Publié le 17 janvier 2018
ÉNERGIE
Notre-Dame-des-Landes abandonné par Édouard Philippe, le gouvernement prépare l’évacuation de la ZAD
Après six mois de médiation et une ultime consultation, l'exécutif a choisi d'abandonner le projet controversé d'aéroport de Notre-Dame-des-Landes, malgré des décisions de justice et un référendum local favorables. Matignon a informé des élus locaux, peu avant une déclaration du Premier ministre Edouard Philippe à la sortie du Conseil des ministres à l'Elysée.

AFP
"C'est officiel. C'est abandonné", a déclaré Philippe Grosvalet, président du syndicat mixte aéroportuaire du Grand Ouest et président du conseil départemental de Loire-Atlantique. Ainsi prend fin le projet d’aéroport de Notre-Dame-des-Landes, initié et débattu depuis 50 ans.
Prévenu par un conseiller de Matignon, ce tenant du projet a fustigé "un véritable reniement" et "une très très mauvaise décision du président de la République". L'alternative devrait être d'aménager l'actuel aéroport Nantes-Atlantique, comme l'envisageaient des médiateurs dans leur rapport remis le 13 décembre.
Malgré les multiples rejets des recours en justice des anti-aéroport, le soutien au projet d'une majorité des élus de Bretagne et des Pays-de-la-Loire, et un référendum consultatif local favorable (55,17 %) en Loire-Atlantique en juin 2016, l'exécutif a préféré lâcher "NDDL".

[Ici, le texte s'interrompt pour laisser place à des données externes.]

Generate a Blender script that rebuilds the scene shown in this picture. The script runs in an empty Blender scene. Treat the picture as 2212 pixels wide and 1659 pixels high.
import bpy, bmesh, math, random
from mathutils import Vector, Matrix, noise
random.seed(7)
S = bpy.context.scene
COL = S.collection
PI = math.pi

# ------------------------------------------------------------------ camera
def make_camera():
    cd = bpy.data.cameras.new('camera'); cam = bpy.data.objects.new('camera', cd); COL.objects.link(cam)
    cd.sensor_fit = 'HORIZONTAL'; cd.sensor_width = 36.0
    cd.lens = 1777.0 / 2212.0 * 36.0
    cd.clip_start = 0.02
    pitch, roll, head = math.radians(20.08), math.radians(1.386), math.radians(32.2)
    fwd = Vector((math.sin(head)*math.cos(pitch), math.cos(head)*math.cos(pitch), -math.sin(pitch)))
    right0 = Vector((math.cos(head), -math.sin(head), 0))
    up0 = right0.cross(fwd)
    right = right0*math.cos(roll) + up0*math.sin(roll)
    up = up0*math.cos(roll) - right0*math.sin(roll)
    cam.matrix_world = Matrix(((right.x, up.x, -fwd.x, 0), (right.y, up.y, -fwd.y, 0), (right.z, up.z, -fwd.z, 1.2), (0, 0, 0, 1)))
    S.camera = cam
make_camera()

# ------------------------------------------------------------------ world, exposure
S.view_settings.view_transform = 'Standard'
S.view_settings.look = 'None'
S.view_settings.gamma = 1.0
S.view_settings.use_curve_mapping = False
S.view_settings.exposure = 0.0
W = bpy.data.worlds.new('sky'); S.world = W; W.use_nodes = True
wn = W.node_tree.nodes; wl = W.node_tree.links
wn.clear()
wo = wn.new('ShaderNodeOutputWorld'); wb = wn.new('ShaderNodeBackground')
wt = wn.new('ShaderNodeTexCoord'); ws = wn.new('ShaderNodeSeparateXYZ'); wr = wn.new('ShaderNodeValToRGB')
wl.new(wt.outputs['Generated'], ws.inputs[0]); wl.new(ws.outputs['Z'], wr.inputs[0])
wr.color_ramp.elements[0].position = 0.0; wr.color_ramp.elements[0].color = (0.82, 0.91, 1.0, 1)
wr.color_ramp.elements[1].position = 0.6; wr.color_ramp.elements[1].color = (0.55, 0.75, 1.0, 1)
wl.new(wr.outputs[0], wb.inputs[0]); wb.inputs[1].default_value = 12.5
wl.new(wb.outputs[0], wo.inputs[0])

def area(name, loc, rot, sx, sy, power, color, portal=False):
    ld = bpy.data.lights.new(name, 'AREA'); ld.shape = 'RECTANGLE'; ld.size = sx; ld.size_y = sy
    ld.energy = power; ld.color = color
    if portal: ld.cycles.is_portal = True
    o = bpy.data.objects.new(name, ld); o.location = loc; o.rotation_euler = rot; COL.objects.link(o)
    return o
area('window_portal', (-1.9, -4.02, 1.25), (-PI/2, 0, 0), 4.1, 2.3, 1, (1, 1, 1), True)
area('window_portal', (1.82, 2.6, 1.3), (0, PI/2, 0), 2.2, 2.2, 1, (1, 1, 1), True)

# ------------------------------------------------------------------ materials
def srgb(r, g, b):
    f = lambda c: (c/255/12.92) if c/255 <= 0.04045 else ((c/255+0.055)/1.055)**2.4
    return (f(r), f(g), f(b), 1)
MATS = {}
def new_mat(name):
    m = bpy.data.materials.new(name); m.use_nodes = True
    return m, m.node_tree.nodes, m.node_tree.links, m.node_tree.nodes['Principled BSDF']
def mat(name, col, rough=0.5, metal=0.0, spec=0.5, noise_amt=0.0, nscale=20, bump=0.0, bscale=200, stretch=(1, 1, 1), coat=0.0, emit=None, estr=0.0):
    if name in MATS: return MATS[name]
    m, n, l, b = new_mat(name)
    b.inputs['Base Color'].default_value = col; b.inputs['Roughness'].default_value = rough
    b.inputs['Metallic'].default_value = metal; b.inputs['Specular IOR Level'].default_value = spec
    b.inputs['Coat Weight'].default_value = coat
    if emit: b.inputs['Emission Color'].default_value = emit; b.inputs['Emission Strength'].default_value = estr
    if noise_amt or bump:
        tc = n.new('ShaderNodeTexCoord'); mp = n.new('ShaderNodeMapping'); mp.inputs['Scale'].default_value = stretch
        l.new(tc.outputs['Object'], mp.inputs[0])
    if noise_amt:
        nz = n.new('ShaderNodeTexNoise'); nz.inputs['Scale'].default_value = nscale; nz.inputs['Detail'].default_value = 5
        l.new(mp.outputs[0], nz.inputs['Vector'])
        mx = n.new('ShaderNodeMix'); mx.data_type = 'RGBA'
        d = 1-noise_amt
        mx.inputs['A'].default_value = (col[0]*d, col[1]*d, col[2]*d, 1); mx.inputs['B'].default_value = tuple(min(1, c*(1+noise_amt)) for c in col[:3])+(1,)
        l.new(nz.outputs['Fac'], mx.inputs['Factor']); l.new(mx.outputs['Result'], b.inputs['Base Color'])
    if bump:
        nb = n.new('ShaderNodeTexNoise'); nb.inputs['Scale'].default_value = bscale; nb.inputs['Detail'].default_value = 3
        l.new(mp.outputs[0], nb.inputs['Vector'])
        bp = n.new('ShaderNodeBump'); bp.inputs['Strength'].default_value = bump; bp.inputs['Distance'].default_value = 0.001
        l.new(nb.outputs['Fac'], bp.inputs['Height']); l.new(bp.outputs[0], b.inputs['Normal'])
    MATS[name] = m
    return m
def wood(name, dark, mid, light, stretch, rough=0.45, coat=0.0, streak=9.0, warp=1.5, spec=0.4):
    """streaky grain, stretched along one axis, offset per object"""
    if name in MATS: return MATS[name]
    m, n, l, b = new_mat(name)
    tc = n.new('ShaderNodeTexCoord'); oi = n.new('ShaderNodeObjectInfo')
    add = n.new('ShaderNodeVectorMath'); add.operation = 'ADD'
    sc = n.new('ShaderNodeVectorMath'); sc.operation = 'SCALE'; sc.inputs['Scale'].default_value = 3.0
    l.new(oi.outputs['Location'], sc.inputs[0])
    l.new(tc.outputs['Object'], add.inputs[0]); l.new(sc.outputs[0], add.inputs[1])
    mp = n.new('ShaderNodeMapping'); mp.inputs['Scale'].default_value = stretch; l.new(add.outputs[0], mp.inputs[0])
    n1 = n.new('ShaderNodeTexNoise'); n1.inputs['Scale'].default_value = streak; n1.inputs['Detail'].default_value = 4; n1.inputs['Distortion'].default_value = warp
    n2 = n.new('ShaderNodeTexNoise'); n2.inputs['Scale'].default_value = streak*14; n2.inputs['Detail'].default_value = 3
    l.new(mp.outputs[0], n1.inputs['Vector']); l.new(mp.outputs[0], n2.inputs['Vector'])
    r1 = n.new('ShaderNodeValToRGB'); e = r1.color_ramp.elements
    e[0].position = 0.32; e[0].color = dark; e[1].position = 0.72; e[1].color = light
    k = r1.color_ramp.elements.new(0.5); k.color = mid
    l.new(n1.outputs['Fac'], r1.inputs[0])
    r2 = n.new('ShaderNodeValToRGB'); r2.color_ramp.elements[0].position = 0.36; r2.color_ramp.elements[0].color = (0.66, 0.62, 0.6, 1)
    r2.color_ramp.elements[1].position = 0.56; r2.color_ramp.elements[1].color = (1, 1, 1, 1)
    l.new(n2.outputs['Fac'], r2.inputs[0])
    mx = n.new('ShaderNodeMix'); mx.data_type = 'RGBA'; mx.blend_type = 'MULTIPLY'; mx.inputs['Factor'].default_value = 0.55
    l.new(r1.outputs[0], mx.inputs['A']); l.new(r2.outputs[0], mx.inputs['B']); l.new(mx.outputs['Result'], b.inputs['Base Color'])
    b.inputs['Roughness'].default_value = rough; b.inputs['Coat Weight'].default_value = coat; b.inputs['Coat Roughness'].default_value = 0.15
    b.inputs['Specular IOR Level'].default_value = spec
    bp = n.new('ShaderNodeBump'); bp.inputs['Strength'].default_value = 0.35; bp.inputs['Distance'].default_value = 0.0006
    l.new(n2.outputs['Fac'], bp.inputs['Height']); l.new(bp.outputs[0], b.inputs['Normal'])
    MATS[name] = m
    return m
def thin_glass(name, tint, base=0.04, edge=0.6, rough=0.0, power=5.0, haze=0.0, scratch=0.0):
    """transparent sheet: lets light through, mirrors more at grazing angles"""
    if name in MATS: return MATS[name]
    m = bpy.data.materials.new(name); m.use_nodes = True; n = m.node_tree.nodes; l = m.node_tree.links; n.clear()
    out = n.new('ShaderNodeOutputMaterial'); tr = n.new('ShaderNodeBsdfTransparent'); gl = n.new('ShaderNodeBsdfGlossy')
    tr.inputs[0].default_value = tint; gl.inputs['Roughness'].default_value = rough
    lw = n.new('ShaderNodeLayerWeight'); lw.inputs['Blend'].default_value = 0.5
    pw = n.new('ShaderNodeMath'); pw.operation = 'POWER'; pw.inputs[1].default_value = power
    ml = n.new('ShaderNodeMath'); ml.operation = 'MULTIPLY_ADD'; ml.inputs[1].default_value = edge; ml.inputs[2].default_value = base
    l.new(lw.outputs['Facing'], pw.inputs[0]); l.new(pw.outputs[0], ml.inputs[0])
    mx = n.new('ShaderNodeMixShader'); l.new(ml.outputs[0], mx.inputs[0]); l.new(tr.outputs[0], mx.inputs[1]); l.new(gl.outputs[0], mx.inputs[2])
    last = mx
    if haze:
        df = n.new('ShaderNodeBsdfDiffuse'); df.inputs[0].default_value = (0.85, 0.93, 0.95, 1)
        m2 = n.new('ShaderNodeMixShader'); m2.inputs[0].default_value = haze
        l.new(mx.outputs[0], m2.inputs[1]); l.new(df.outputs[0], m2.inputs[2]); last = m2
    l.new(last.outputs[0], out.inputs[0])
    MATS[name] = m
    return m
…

Né dans les années 60, relancé en 2000, attribué à Vinci par appel d'offres en 2010, l'aéroport "du Grand Ouest" a traversé un demi-siècle pour finalement devenir le symbole des atermoiements du quinquennat Hollande et le conflit environnemental le plus emblématique du pays.

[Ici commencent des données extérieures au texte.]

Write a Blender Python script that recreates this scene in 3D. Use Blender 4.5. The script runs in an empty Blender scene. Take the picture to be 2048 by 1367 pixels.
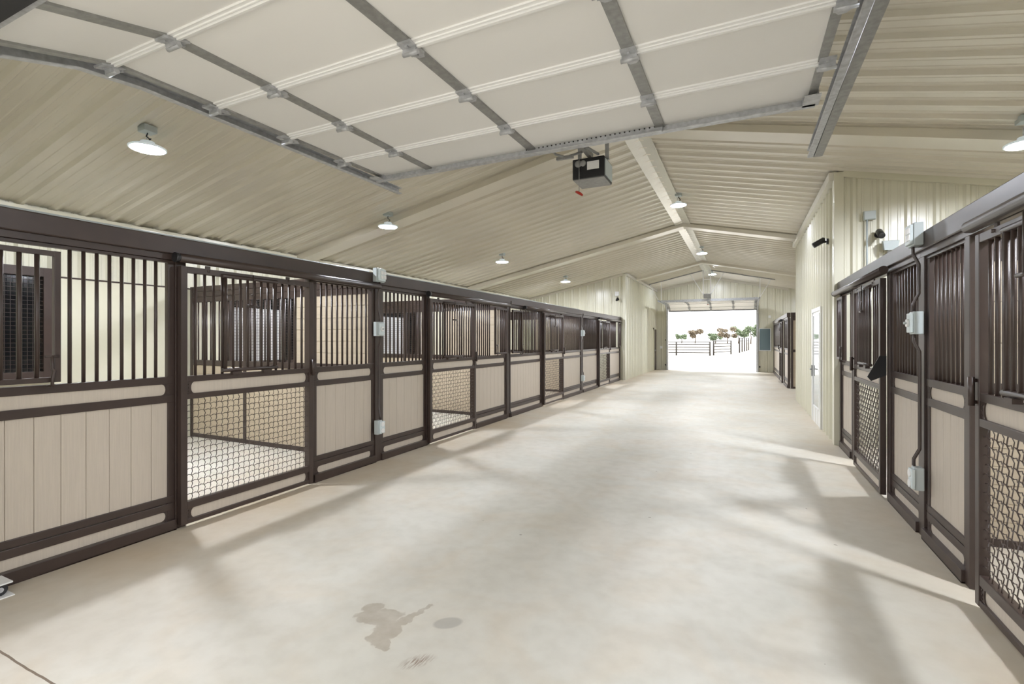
import bpy, math, random
from mathutils import Vector, Matrix
R = random.Random(7)
PI = math.pi
C = bpy.context.scene.collection
SC = bpy.context.scene

# ------------------------------------------------------------------ mesh builder
class MB:
    def __init__(self): self.v = []; self.f = []; self.s = []
    def face(self, idx, smooth=False): self.f.append(tuple(idx)); self.s.append(smooth)
    def box(self, x0, x1, y0, y1, z0, z1):
        b = len(self.v)
        self.v += [(x, y, z) for z in (z0, z1) for y in (y0, y1) for x in (x0, x1)]
        for q in ((0,2,3,1),(4,5,7,6),(0,1,5,4),(2,6,7,3),(0,4,6,2),(1,3,7,5)): self.face([b+i for i in q])
        return self
    def prism(self, poly, ext, smooth=False):
        """closed polygon of 3D points swept by the vector ext"""
        b = len(self.v); n = len(poly); e = Vector(ext)
        self.v += [tuple(p) for p in poly] + [tuple(Vector(p)+e) for p in poly]
        self.face([b+i for i in range(n)][::-1]); self.face([b+n+i for i in range(n)])
        for i in range(n):
            j = (i+1) % n; self.face([b+i, b+j, b+n+j, b+n+i], smooth)
        return self
    def tube(self, pts, r, n=8, closed=False):
        pts = [Vector(p) for p in pts]; b = len(self.v); m = len(pts); rs = r if isinstance(r, (list, tuple)) else [r]*m
        ref = None
        for i, p in enumerate(pts):
            t = (pts[min(i+1, m-1)] - pts[max(i-1, 0)]).normalized()
            if ref is None: ref = Vector((0,0,1)) if abs(t.z) < .9 else Vector((1,0,0))
            u = (ref - t*ref.dot(t)).normalized(); w = t.cross(u); ref = u
            for k in range(n):
                a = 2*PI*k/n + PI/n; self.v.append(tuple(p + (u*math.cos(a) + w*math.sin(a))*rs[i]))
        for i in range(m-1):
            for k in range(n):
                l = (k+1) % n; self.face([b+i*n+k, b+i*n+l, b+(i+1)*n+l, b+(i+1)*n+k], n > 5)
        self.face([b+k for k in range(n)][::-1]); self.face([b+(m-1)*n+k for k in range(n)])
        return self
    def cyl(self, p, q, r, n=12): return self.tube([p, q], r, n)
    def lathe(self, prof, n=20, c=(0,0,0)):
        """profile of (radius, z) turned about the z axis through c"""
        b = len(self.v)
        for r, z in prof:
            for k in range(n):
                a = 2*PI*k/n; self.v.append((c[0]+r*math.cos(a), c[1]+r*math.sin(a), c[2]+z))
        for i in range(len(prof)-1):
            for k in range(n):
                l = (k+1) % n; self.face([b+i*n+k, b+i*n+l, b+(i+1)*n+l, b+(i+1)*n+k], True)
        self.face([b+k for k in range(n)][::-1]); self.face([b+(len(prof)-1)*n+k for k in range(n)])
        return self
    def mesh(self, name, m):
        me = bpy.data.meshes.new(name); me.from_pydata(self.v, [], self.f)
        me.polygons.foreach_set('use_smooth', self.s)
        if m: me.materials.append(m)
        me.validate(); me.update(); return me

def link(name, me, parent=None, loc=None, bevel=0):
    o = bpy.data.objects.new(name, me); C.objects.link(o)
    if parent: o.parent = parent
    if loc: o.location = loc
    if bevel:
        b = o.modifiers.new('bevel', 'BEVEL'); b.width = bevel; b.segments = 2; b.limit_method = 'ANGLE'; b.angle_limit = math.radians(40)
    return o
def obj(name, mb, m, parent=None, loc=None, bevel=0):
    return link(name, mb.mesh(name, m), parent, loc, bevel)
def tag(o, label, cat, group=None, kind=None):
    o['label'] = label; o['category'] = cat
    if group: o['group'] = group
    if kind: o['kind'] = kind
    return o
def struct(name, mb, m, parent=None, bevel=0, label=None):
    o = obj(name, mb, m, parent, None, bevel)
    if parent is None: o['kind'] = 'structure'
    if label: o['label'] = label
    return o
def thing(name, label, cat, loc=(0,0,0), rz=0, group=None):
    o = bpy.data.objects.new(name, None); C.objects.link(o); o.empty_display_size = .1
    o.location = loc; o.rotation_euler = (0,0,rz)
    return tag(o, label, cat, group)

# ------------------------------------------------------------------ materials
def s2l(c):
    return tuple(((x/255/12.92) if x/255 <= .04045 else ((x/255+.055)/1.055)**2.4) for x in c) + (1,)
def mat(name, col, rough=.5, metal=0, noise=None, bump=None, coat=0, spec=.5):
    """principled material; noise = (scale xyz, amount) mottles the colour, bump = (scale xyz, strength)"""
    m = bpy.data.materials.new(name); m.use_nodes = True; nt = m.node_tree; n = nt.nodes; p = n['Principled BSDF']
    c = s2l(col); p.inputs['Base Color'].default_value = c; p.inputs['Roughness'].default_value = rough; p.inputs['Metallic'].default_value = metal
    p.inputs['Coat Weight'].default_value = coat; p.inputs['Coat Roughness'].default_value = .2; p.inputs['Specular IOR Level'].default_value = spec
    tc = n.new('ShaderNodeTexCoord')
    def nz(scale, detail=4):
        mp = n.new('ShaderNodeMapping'); mp.inputs['Scale'].default_value = scale; nt.links.new(tc.outputs['Object'], mp.inputs[0])
        t = n.new('ShaderNodeTexNoise'); t.inputs['Detail'].default_value = detail; t.inputs['Scale'].default_value = 1; nt.links.new(mp.outputs[0], t.inputs[0]); return t
    if noise:
        t = nz(noise[0]); r = n.new('ShaderNodeValToRGB'); a = noise[1]
        r.color_ramp.elements[0].position = .3; r.color_ramp.elements[1].position = .7
        r.color_ramp.elements[0].color = tuple(x*(1-a) for x in c[:3])+(1,); r.color_ramp.elements[1].color = tuple(min(1, x*(1+a)) for x in c[:3])+(1,)
        nt.links.new(t.outputs[0], r.inputs[0]); nt.links.new(r.outputs[0], p.inputs['Base Color'])
    if bump:
        t = nz(bump[0]); b = n.new('ShaderNodeBump'); b.inputs['Strength'].default_value = bump[1]; b.inputs['Distance'].default_value = .01
        nt.links.new(t.outputs[0], b.inputs['Height']); nt.links.new(b.outputs[0], p.inputs['Normal'])
    return m
def emit(name, col, strength):
    m = bpy.data.materials.new(name); m.use_nodes = True; n = m.node_tree.nodes; p = n['Principled BSDF']
    p.inputs['Base Color'].default_value = s2l(col); p.inputs['Emission Color'].default_value = s2l(col); p.inputs['Emission Strength'].default_value = strength
    return m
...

Difficile évacuation en vue
Édouard Philippe, qui a rencontré plus de 100 élus de l'Ouest depuis début janvier et s'est rendu discrètement samedi à la mairie de Notre-Dame-des-Landes, avait reconnu mardi, devant les députés LREM, la difficulté de trancher. "Quelle que soit la réponse, elle sera mauvaise" car elle fera des mécontents, a-t-il admis. Malgré l'abandon, l'exécutif s'est engagé à évacuer la ZAD.
Des renforts de sept escadrons de gendarmerie mobile, soit plus de 500 hommes, sont attendus mercredi sur place, selon une source proche du dossier, avec pour objectif de quadriller la zone et procéder à des contrôles afin d'éviter l'arrivée de civils dans la Zad. Plusieurs compagnies de CRS seront à Nantes et Rennes afin d'assurer le maintien de l'ordre en cas de manifestations.

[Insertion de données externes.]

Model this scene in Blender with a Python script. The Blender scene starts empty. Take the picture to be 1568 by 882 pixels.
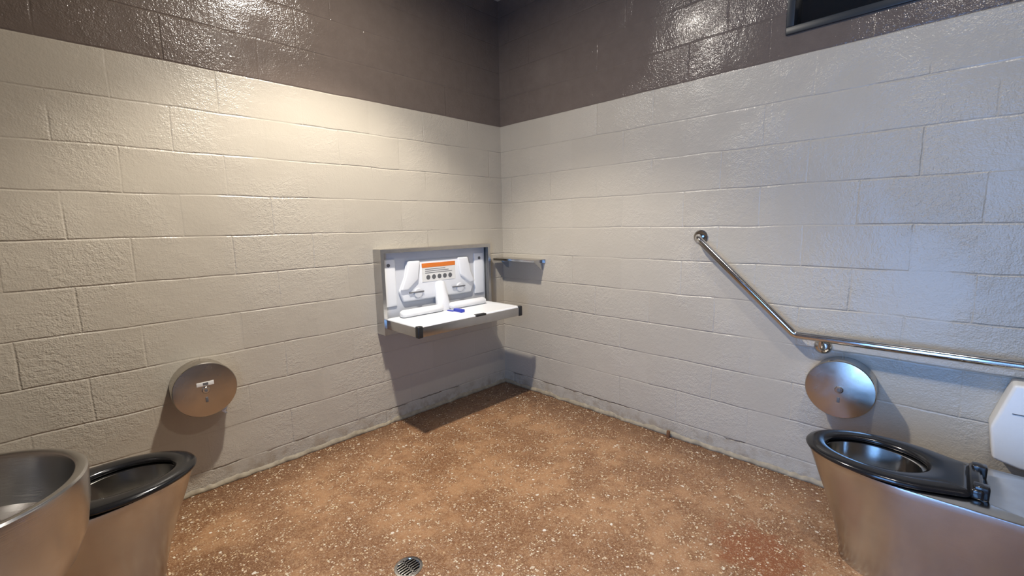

Pour ses partisans, le nouvel aéroport devait permettre d'assurer le développement attendu du trafic aérien depuis Nantes, une des villes françaises à la plus forte croissance, face à la saturation attendue de Nantes-Atlantique dans sa version actuelle. Et ainsi améliorer la desserte de toute la Bretagne.
"Il faudra gérer la déception des partisans de l'aéroport, c'est une désillusion pour eux c'est certain", reconnaît un parlementaire. "Mais ce sont principalement des élus, il n'y a pas de mouvement citoyen de masse pour l'aéroport", ajoute-t-il.
Pour ses opposants, Notre-Dame-des-Landes était devenu un de ces "grands projets inutiles", condamnant un bout de bocage au nom du développement d'un mode de transport contradictoire avec les objectifs de la France de réduire ses émissions de gaz à effet de serre.
Dédommager Vinci
L'agrandissement de Nantes-Atlantique, une option longtemps écartée par les pouvoirs publics en raison notamment de la présence d'une zone naturelle protégée à proximité et de la problématique du survol de Nantes, reste toutefois entouré d'incertitudes.
"Il s'agit de rallonger la piste vers le sud, l'extension des terminaux, l'aménagement des pistes de circulation pour les avions et changer la pente de la piste pour réduire les nuisances sonores", explique un des élus partisans de cette option. "Rallonger la piste en tant que tel prendrait six semaines. Au total, je pense qu'en deux ans tout peut être réglé".
Une version vivement contestée par les élus partisans de Notre-Dame-des-Landes, comme l'ex-président LR de la région Pays de la Loire, Bruno Retailleau ou la maire PS de Nantes Johanna Rolland, selon qui "on repart pour dix ans".
L’abandon du projet d’aéroport soulève désormais la question épineuse de l'indemnisation prévue pour Vinci qui, selon le rapport remis à Edouard Philippe, pourrait aller jusqu'à 350 millions d'euros. Le PDG de Vinci Xavier Huillard a évoqué mardi un contrat "béton" après des rumeurs démenties de contestation de certaines clauses du contrat par l'État.
Certains élus suggèrent une négociation avec le géant du BTP, également exploitant de Nantes-Atlantique et qui se place en vue de la possible privatisation d'Aéroports de Paris (ADP).